If the answer is yes, you have found your photographer. If you find yourself wanting to change significant elements of their work, keep looking. Somewhere there is a photographer whose natural output is already what you are looking for. Finding them is a better investment than trying to redirect someone whose instincts point elsewhere.
According to Junebug Weddings, the couples who report the highest satisfaction with their wedding photography are consistently those who chose a photographer based on an existing body of work they genuinely loved but not one they hoped to redirect.

4. Stop Asking If They Can Shoot "X" Content in "Y" Hours
It is incredibly common for couples to try and fit an 8-hour wedding timeline into a 6-hour package by asking, "Can we just squeeze the family portraits, the first look, and the reception speeches into this tight window?"
When a photographer recommends a specific number of hours for your day, they are not trying to upsell you or pull a scam to get more money out of your budget. They are giving you a professional estimation based on real-world experience. Weddings rarely run perfectly on schedule. If you try to force too many events into a narrow timeframe, you will spend your entire wedding day rushing from one moment to the next, and that stress will inevitably show in your photos.
A timeline without breathing room creates a stressful experience, and a stressed couple rarely produces the relaxed, candid images they actually want.
The better question: Why do you recommend this amount of coverage for our specific day?
Instead of challenging their estimate, ask them to walk you through the logistics. A seasoned photographer will explain exactly why gathering extended family takes 30 minutes instead of 10, or why you need buffer time between locations. Understanding their reasoning will help you build a timeline that prioritizes your peace of mind — which is the secret to truly beautiful photographs.

What to Look For When Viewing a Full Gallery
When a photographer shares a complete past gallery, scroll through with these in mind:
Do the people look comfortable, or do they look like they are being photographed?
Is the editing consistent from the morning preparation through to the evening reception?
Can you feel the atmosphere of the day — even though you were not there?
Are the quieter moments present alongside the obvious ones?
These questions reveal more about a photographer's capabilities than any checklist ever will.
The Golden Rule: Never Book Without a Consultation
If a photographer’s full galleries look consistent and their editing style genuinely resonates with you, there is only one step left.
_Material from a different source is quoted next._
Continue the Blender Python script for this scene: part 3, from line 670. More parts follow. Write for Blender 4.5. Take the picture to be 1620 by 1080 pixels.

And it is the most important one: Do not book them without having a conversation first.
You are not just hiring someone to deliver files; you are hiring someone to spend 10 to 12 hours with you on one of the most emotional, fast-paced days of your life. They will be in the room when you are nervous before the ceremony. They will be there when you are interacting with your family.
A portfolio shows you their technical skills. A consultation shows you their energy.
When you get on a call or meet for coffee, ask yourself: Does this person make me feel calm? Do they listen to what we are actually saying? Can I imagine them handling a stressful timeline delay with grace? If their energy makes you feel anxious during a 20-minute Zoom call, they are not the right fit for your wedding day.